[A block of data]
━━━━━━━━━━━━━━━━━━━━

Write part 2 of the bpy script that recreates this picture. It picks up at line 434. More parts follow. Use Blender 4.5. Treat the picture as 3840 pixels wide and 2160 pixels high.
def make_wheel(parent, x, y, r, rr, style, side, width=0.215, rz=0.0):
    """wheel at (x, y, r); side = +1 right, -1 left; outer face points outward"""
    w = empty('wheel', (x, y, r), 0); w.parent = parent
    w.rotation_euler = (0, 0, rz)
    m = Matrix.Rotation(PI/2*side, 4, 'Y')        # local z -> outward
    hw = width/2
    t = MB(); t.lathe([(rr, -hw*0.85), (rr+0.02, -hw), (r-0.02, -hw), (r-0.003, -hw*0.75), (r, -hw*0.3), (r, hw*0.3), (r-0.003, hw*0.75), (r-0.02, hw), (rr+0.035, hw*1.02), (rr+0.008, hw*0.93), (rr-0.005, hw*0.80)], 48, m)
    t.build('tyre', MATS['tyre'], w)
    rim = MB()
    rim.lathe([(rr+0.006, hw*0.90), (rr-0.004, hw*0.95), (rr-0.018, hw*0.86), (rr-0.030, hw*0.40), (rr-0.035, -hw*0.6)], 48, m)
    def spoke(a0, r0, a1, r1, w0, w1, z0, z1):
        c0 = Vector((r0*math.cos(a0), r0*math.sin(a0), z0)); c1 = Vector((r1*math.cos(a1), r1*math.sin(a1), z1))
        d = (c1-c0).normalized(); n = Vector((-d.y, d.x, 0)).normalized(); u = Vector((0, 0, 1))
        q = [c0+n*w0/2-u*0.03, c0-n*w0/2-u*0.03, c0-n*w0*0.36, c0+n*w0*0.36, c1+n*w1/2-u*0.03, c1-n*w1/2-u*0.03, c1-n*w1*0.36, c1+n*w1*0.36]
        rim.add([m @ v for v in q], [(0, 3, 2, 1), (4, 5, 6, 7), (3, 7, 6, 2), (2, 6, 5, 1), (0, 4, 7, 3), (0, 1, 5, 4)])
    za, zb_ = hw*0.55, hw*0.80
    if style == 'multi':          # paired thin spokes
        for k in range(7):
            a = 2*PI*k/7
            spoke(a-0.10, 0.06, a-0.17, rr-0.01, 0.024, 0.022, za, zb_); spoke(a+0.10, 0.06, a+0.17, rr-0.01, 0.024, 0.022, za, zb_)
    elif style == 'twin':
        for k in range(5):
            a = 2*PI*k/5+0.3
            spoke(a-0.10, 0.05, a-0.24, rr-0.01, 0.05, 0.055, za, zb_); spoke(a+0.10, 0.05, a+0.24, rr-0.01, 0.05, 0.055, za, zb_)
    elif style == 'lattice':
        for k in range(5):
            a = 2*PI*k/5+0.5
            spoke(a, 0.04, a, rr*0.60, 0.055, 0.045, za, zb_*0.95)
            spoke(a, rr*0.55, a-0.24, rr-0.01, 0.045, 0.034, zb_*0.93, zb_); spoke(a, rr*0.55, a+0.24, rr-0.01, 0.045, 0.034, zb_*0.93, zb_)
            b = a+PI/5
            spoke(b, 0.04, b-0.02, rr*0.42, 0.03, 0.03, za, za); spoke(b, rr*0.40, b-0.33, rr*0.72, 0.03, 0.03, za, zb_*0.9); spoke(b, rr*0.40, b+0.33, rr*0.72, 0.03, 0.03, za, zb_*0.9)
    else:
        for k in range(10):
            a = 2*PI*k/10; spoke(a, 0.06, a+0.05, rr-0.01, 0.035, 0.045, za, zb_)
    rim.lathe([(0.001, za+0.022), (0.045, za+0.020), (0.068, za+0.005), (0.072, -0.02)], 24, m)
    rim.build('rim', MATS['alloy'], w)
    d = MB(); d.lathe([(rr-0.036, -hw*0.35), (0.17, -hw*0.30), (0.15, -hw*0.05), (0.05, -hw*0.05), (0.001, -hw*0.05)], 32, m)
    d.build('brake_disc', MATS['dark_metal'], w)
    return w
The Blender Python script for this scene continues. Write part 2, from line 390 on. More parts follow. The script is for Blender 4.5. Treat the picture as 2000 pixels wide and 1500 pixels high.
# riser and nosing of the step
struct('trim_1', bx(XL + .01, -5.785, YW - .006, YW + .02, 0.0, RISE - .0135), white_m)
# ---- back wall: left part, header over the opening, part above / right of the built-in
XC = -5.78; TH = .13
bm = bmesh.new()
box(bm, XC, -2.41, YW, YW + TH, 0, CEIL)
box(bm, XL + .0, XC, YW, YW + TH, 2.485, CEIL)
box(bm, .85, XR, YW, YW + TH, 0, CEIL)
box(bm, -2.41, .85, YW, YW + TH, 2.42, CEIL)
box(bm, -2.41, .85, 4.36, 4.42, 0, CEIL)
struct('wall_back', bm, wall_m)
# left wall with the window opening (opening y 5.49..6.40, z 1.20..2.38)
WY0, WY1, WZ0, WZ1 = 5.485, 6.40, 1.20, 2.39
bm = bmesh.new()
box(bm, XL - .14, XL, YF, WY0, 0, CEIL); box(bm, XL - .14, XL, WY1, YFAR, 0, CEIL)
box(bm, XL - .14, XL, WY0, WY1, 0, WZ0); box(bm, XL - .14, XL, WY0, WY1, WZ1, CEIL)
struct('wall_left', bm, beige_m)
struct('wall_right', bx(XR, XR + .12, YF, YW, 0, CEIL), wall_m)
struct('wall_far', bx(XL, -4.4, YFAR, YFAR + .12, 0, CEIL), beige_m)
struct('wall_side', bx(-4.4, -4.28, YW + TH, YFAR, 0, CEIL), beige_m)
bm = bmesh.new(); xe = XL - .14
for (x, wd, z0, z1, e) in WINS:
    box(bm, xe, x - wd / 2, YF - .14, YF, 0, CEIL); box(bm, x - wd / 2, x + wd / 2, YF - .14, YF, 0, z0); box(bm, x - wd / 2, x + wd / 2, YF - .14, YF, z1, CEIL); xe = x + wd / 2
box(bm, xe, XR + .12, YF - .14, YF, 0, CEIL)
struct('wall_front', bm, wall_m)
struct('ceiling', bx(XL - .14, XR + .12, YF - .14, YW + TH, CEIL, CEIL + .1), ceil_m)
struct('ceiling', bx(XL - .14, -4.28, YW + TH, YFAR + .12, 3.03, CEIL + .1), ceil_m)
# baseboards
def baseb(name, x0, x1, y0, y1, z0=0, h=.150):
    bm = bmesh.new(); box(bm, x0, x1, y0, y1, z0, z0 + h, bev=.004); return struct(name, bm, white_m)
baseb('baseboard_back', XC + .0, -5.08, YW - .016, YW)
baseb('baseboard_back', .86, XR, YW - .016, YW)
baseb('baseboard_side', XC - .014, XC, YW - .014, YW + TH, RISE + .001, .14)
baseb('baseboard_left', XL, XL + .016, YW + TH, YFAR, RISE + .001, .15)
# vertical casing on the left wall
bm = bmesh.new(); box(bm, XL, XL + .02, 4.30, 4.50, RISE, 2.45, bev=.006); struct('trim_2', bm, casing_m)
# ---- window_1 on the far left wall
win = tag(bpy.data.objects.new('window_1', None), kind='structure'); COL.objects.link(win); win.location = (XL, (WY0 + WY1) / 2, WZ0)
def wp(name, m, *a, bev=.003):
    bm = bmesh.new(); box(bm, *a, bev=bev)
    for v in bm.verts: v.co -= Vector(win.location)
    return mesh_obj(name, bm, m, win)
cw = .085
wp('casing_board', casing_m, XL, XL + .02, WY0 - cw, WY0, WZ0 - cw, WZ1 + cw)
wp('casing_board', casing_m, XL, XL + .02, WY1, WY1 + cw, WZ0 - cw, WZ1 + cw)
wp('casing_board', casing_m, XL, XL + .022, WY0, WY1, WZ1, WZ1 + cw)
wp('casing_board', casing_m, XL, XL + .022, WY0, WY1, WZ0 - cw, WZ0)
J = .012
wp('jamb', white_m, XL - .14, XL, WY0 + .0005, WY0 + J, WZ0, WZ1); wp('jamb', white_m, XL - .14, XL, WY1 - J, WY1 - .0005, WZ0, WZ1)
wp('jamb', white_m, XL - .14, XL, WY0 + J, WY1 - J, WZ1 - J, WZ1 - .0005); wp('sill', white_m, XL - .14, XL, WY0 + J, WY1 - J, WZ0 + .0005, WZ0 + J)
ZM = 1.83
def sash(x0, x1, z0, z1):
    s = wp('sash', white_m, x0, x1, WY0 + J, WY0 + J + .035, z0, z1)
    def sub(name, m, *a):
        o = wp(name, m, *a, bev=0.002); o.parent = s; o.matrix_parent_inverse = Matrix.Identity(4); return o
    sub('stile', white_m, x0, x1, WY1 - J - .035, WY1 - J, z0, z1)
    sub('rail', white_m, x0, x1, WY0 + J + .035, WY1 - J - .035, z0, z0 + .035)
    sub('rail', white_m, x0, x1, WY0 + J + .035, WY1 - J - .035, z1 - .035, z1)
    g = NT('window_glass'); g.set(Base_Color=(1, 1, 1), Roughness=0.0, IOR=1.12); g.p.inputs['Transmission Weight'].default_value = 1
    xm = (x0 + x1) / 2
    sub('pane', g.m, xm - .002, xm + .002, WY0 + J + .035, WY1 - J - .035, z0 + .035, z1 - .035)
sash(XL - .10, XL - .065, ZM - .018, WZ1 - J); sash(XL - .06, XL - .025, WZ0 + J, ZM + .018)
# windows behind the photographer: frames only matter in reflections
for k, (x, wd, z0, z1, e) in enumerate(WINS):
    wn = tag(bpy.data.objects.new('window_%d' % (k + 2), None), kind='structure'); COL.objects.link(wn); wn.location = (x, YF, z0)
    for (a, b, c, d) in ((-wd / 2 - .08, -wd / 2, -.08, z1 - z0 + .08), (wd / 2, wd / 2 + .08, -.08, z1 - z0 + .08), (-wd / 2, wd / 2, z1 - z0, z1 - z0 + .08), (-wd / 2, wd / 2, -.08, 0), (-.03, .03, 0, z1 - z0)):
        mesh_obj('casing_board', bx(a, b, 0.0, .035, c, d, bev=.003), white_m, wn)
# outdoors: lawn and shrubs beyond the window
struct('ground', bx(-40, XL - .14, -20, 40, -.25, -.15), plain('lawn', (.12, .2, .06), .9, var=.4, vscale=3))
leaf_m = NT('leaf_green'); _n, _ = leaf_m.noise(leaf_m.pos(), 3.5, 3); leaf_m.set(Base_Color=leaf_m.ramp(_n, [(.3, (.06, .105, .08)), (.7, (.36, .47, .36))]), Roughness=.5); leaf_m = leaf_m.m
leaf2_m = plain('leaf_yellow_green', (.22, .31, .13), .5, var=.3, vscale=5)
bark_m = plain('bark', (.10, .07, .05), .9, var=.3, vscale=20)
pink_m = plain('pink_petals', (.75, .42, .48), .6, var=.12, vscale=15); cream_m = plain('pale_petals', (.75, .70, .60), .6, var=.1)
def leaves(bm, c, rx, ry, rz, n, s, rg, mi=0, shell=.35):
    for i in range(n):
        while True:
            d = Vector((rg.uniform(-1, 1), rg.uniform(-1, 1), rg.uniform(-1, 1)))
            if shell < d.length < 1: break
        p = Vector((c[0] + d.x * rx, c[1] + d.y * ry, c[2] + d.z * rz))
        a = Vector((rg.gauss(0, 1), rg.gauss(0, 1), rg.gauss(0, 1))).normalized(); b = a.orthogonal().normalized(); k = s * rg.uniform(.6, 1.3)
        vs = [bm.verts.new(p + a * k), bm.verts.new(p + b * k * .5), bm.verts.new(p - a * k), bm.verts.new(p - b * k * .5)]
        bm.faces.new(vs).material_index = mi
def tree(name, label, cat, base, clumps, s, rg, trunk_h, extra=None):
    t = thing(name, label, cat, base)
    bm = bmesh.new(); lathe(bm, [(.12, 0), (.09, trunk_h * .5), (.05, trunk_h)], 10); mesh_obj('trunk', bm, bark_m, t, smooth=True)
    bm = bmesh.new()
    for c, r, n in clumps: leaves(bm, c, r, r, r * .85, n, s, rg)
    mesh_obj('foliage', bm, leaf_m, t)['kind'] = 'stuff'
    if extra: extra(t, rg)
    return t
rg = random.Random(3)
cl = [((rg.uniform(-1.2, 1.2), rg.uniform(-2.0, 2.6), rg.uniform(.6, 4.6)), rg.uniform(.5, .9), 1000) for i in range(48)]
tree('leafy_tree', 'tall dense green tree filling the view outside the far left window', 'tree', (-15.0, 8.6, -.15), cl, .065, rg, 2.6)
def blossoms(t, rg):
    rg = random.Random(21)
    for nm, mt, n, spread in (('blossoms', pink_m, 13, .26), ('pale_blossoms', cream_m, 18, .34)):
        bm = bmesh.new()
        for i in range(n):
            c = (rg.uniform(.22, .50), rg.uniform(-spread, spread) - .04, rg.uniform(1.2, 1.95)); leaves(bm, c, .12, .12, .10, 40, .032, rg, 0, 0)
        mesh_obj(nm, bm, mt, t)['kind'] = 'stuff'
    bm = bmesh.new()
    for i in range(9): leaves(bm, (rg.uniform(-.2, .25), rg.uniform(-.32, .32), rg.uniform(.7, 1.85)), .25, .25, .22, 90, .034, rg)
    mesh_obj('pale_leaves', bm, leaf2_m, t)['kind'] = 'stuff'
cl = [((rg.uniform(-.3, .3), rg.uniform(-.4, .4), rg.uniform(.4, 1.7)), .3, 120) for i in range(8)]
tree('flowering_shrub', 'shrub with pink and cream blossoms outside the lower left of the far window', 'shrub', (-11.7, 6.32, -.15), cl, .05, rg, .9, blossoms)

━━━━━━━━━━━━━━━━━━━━

SHORT PROBLEM:
Find how many lines hold the string "this", and state that number alone.

RESULT:
2